### Work to do
Exclude images, then output the remaining data verbatim.
Start
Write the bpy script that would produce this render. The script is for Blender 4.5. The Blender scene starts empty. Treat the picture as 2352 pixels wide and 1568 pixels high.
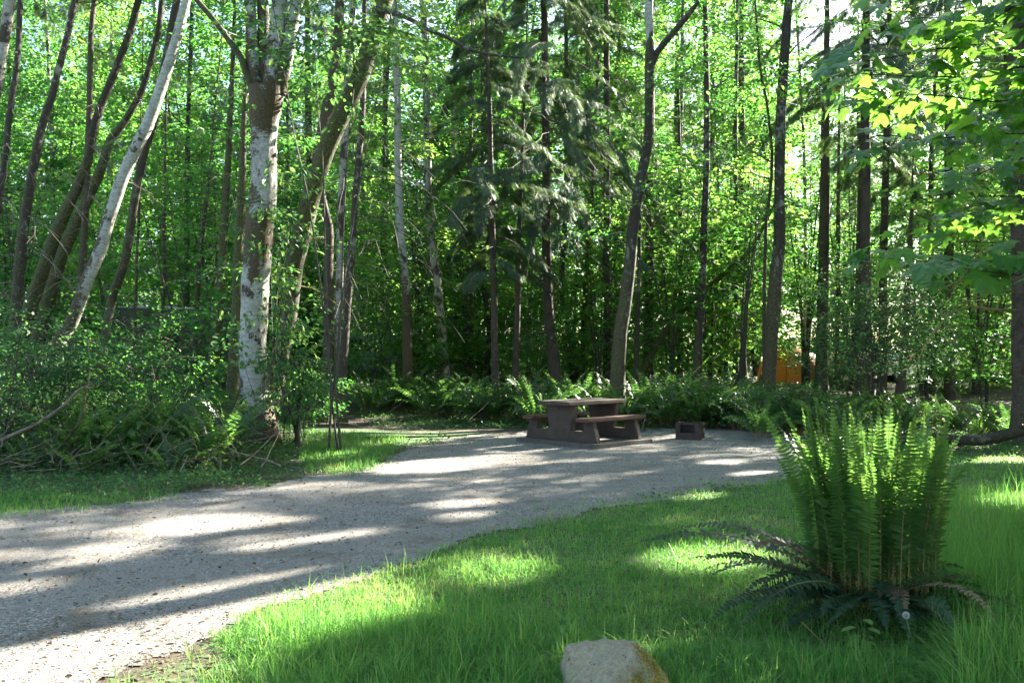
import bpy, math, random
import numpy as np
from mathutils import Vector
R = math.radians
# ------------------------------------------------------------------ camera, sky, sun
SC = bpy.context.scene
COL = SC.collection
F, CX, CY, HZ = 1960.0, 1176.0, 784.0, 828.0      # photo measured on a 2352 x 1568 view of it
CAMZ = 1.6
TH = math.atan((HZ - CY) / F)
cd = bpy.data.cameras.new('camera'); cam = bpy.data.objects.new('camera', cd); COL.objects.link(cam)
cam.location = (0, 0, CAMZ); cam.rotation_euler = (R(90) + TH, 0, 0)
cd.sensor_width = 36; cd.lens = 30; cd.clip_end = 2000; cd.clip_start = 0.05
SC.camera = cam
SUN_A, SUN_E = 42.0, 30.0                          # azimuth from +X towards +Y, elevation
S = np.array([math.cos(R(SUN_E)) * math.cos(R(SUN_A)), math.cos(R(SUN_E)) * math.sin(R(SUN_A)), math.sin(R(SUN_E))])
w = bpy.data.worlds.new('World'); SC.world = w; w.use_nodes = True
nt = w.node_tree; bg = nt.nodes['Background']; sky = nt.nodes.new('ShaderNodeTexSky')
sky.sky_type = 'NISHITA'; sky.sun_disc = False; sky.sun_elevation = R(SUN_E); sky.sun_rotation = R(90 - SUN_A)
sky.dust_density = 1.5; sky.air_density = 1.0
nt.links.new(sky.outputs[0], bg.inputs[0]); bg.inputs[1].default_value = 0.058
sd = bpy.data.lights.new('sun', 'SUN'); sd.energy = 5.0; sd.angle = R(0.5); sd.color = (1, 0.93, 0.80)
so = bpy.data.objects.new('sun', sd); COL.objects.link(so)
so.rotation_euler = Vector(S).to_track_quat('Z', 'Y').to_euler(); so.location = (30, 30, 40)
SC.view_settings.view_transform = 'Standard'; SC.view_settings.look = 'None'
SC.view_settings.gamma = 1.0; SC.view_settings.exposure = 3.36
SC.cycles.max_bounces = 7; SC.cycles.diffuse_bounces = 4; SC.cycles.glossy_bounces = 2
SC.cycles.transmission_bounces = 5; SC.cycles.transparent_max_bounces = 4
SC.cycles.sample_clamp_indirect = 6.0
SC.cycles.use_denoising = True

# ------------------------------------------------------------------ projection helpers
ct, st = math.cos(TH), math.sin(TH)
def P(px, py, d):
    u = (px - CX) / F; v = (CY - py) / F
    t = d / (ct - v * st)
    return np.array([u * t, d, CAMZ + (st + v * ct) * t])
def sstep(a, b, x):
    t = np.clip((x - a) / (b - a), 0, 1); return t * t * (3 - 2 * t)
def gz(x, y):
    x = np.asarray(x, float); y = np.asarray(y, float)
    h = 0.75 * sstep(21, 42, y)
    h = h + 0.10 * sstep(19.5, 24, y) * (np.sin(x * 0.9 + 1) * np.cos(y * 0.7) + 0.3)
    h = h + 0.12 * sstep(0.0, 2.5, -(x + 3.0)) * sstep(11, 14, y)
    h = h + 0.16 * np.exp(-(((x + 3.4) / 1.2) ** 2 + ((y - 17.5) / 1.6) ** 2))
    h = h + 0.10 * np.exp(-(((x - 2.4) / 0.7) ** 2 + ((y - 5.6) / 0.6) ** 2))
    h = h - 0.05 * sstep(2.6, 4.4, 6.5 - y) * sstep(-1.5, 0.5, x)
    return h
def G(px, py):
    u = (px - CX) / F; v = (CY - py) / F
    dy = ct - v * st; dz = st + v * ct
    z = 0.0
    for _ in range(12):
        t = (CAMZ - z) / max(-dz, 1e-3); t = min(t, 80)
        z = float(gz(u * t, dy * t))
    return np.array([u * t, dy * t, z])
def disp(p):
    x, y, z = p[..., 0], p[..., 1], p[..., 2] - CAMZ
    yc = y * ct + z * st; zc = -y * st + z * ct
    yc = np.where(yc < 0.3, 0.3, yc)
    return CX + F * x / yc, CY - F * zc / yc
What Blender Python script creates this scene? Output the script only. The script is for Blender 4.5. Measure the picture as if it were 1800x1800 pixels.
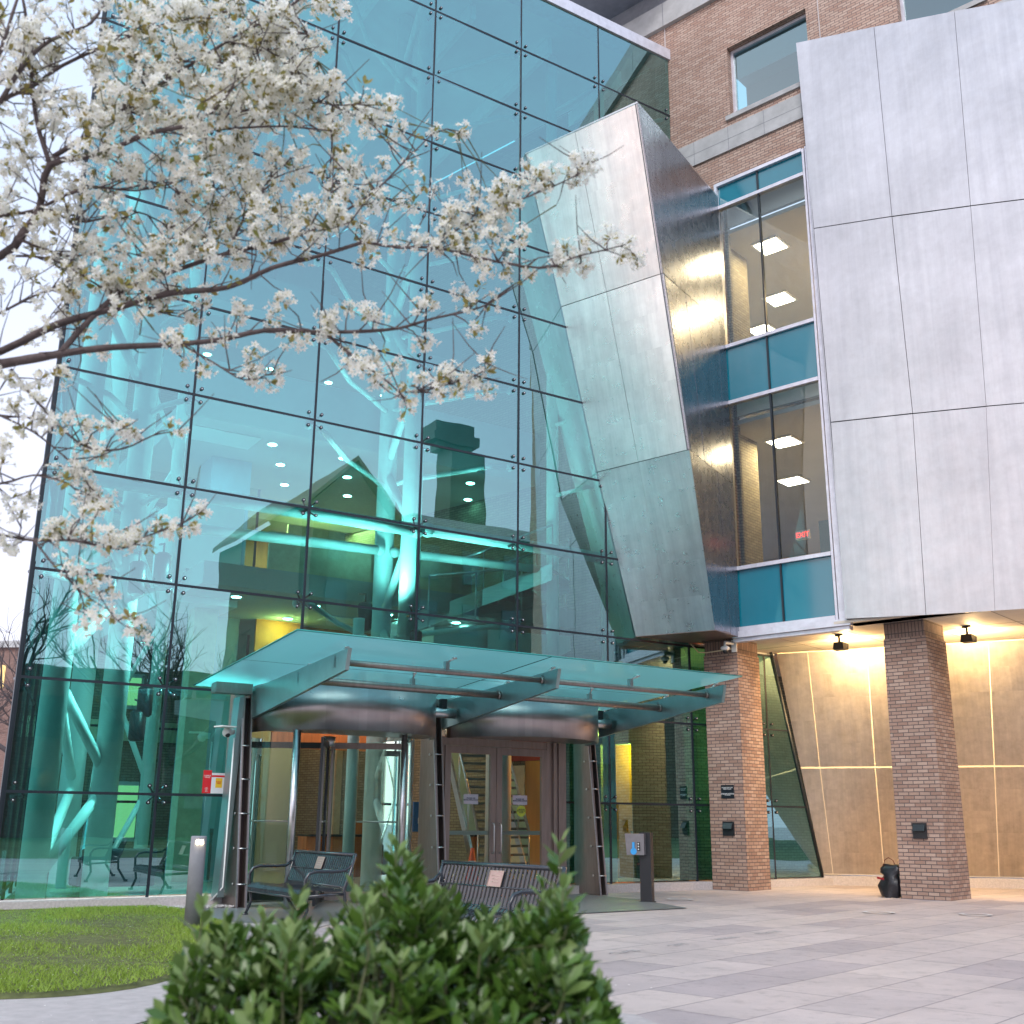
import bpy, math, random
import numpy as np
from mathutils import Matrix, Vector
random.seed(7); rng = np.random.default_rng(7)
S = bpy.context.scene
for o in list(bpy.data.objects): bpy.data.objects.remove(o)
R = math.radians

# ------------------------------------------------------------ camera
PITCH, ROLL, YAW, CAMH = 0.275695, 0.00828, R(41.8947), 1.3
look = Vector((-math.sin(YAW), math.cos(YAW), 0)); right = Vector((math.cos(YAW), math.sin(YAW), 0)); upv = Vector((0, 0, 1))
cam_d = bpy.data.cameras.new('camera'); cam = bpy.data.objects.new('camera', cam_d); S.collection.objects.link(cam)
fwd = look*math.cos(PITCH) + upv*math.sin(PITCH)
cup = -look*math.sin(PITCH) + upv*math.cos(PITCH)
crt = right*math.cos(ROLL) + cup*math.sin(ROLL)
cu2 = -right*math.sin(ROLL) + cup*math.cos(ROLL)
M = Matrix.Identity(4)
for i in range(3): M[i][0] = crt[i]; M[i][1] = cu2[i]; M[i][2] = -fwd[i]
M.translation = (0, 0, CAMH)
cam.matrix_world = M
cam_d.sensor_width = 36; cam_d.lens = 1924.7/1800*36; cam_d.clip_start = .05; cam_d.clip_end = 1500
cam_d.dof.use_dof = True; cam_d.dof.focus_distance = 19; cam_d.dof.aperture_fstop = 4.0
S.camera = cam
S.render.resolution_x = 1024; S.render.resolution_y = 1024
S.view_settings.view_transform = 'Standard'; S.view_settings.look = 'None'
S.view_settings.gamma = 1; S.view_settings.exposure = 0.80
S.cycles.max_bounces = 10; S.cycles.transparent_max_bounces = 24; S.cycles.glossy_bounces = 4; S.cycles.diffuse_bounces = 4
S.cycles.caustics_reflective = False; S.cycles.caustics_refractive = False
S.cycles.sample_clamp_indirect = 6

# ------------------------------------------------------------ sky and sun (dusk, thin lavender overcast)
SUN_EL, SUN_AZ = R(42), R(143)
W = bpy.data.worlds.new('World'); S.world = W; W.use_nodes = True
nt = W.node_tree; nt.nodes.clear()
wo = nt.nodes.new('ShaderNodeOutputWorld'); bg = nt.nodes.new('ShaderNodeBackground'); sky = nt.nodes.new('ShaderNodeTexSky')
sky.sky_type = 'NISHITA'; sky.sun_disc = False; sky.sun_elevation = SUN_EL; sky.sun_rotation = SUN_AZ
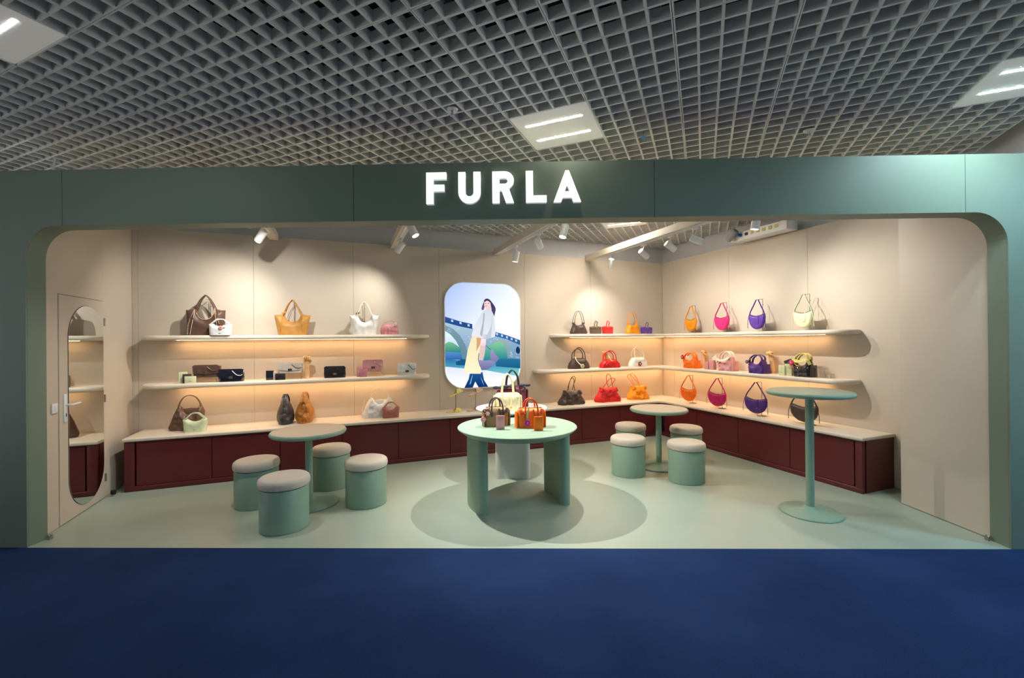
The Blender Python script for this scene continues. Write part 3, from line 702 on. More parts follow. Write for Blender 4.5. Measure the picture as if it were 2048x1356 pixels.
End
### The reply
Write the bpy script that would produce this render. The script is for Blender 4.5. The Blender scene starts empty. Treat the picture as 2352 pixels wide and 1568 pixels high.
import bpy, math, random
import numpy as np
from mathutils import Vector
R = math.radians
# ------------------------------------------------------------------ camera, sky, sun
SC = bpy.context.scene
COL = SC.collection
F, CX, CY, HZ = 1960.0, 1176.0, 784.0, 828.0      # photo measured on a 2352 x 1568 view of it
CAMZ = 1.6
TH = math.atan((HZ - CY) / F)
cd = bpy.data.cameras.new('camera'); cam = bpy.data.objects.new('camera', cd); COL.objects.link(cam)
cam.location = (0, 0, CAMZ); cam.rotation_euler = (R(90) + TH, 0, 0)
cd.sensor_width = 36; cd.lens = 30; cd.clip_end = 2000; cd.clip_start = 0.05
SC.camera = cam
SUN_A, SUN_E = 42.0, 30.0                          # azimuth from +X towards +Y, elevation
S = np.array([math.cos(R(SUN_E)) * math.cos(R(SUN_A)), math.cos(R(SUN_E)) * math.sin(R(SUN_A)), math.sin(R(SUN_E))])
w = bpy.data.worlds.new('World'); SC.world = w; w.use_nodes = True
nt = w.node_tree; bg = nt.nodes['Background']; sky = nt.nodes.new('ShaderNodeTexSky')
sky.sky_type = 'NISHITA'; sky.sun_disc = False; sky.sun_elevation = R(SUN_E); sky.sun_rotation = R(90 - SUN_A)
sky.dust_density = 1.5; sky.air_density = 1.0
nt.links.new(sky.outputs[0], bg.inputs[0]); bg.inputs[1].default_value = 0.058
sd = bpy.data.lights.new('sun', 'SUN'); sd.energy = 5.0; sd.angle = R(0.5); sd.color = (1, 0.93, 0.80)
so = bpy.data.objects.new('sun', sd); COL.objects.link(so)
so.rotation_euler = Vector(S).to_track_quat('Z', 'Y').to_euler(); so.location = (30, 30, 40)
SC.view_settings.view_transform = 'Standard'; SC.view_settings.look = 'None'
SC.view_settings.gamma = 1.0; SC.view_settings.exposure = 3.36
SC.cycles.max_bounces = 7; SC.cycles.diffuse_bounces = 4; SC.cycles.glossy_bounces = 2
SC.cycles.transmission_bounces = 5; SC.cycles.transparent_max_bounces = 4
SC.cycles.sample_clamp_indirect = 6.0
SC.cycles.use_denoising = True

# ------------------------------------------------------------------ projection helpers
ct, st = math.cos(TH), math.sin(TH)
def P(px, py, d):
    u = (px - CX) / F; v = (CY - py) / F
    t = d / (ct - v * st)
    return np.array([u * t, d, CAMZ + (st + v * ct) * t])
def sstep(a, b, x):
    t = np.clip((x - a) / (b - a), 0, 1); return t * t * (3 - 2 * t)
def gz(x, y):
    x = np.asarray(x, float); y = np.asarray(y, float)
    h = 0.75 * sstep(21, 42, y)
    h = h + 0.10 * sstep(19.5, 24, y) * (np.sin(x * 0.9 + 1) * np.cos(y * 0.7) + 0.3)
    h = h + 0.12 * sstep(0.0, 2.5, -(x + 3.0)) * sstep(11, 14, y)
    h = h + 0.16 * np.exp(-(((x + 3.4) / 1.2) ** 2 + ((y - 17.5) / 1.6) ** 2))
    h = h + 0.10 * np.exp(-(((x - 2.4) / 0.7) ** 2 + ((y - 5.6) / 0.6) ** 2))
    h = h - 0.05 * sstep(2.6, 4.4, 6.5 - y) * sstep(-1.5, 0.5, x)
    return h
def G(px, py):
    u = (px - CX) / F; v = (CY - py) / F
    dy = ct - v * st; dz = st + v * ct
    z = 0.0
    for _ in range(12):
        t = (CAMZ - z) / max(-dz, 1e-3); t = min(t, 80)
        z = float(gz(u * t, dy * t))
    return np.array([u * t, dy * t, z])
def disp(p):
    x, y, z = p[..., 0], p[..., 1], p[..., 2] - CAMZ
    yc = y * ct + z * st; zc = -y * st + z * ct
    yc = np.where(yc < 0.3, 0.3, yc)
    return CX + F * x / yc, CY - F * zc / yc
What Blender Python script creates this scene? Output the script only. The script is for Blender 4.5. Measure the picture as if it were 1800x1800 pixels.
import bpy, math, random
import numpy as np
from mathutils import Matrix, Vector
random.seed(7); rng = np.random.default_rng(7)
S = bpy.context.scene
for o in list(bpy.data.objects): bpy.data.objects.remove(o)
R = math.radians

# ------------------------------------------------------------ camera
PITCH, ROLL, YAW, CAMH = 0.275695, 0.00828, R(41.8947), 1.3
look = Vector((-math.sin(YAW), math.cos(YAW), 0)); right = Vector((math.cos(YAW), math.sin(YAW), 0)); upv = Vector((0, 0, 1))
cam_d = bpy.data.cameras.new('camera'); cam = bpy.data.objects.new('camera', cam_d); S.collection.objects.link(cam)
fwd = look*math.cos(PITCH) + upv*math.sin(PITCH)
cup = -look*math.sin(PITCH) + upv*math.cos(PITCH)
crt = right*math.cos(ROLL) + cup*math.sin(ROLL)
cu2 = -right*math.sin(ROLL) + cup*math.cos(ROLL)
M = Matrix.Identity(4)
for i in range(3): M[i][0] = crt[i]; M[i][1] = cu2[i]; M[i][2] = -fwd[i]
M.translation = (0, 0, CAMH)
cam.matrix_world = M
cam_d.sensor_width = 36; cam_d.lens = 1924.7/1800*36; cam_d.clip_start = .05; cam_d.clip_end = 1500
cam_d.dof.use_dof = True; cam_d.dof.focus_distance = 19; cam_d.dof.aperture_fstop = 4.0
S.camera = cam
S.render.resolution_x = 1024; S.render.resolution_y = 1024
S.view_settings.view_transform = 'Standard'; S.view_settings.look = 'None'
S.view_settings.gamma = 1; S.view_settings.exposure = 0.80
S.cycles.max_bounces = 10; S.cycles.transparent_max_bounces = 24; S.cycles.glossy_bounces = 4; S.cycles.diffuse_bounces = 4
S.cycles.caustics_reflective = False; S.cycles.caustics_refractive = False
S.cycles.sample_clamp_indirect = 6

# ------------------------------------------------------------ sky and sun (dusk, thin lavender overcast)
SUN_EL, SUN_AZ = R(42), R(143)
W = bpy.data.worlds.new('World'); S.world = W; W.use_nodes = True
nt = W.node_tree; nt.nodes.clear()
wo = nt.nodes.new('ShaderNodeOutputWorld'); bg = nt.nodes.new('ShaderNodeBackground'); sky = nt.nodes.new('ShaderNodeTexSky')
sky.sky_type = 'NISHITA'; sky.sun_disc = False; sky.sun_elevation = SUN_EL; sky.sun_rotation = SUN_AZ
The Blender Python script for this scene continues. Write part 3, from line 702 on. More parts follow. Write for Blender 4.5. Measure the picture as if it were 2048x1356 pixels.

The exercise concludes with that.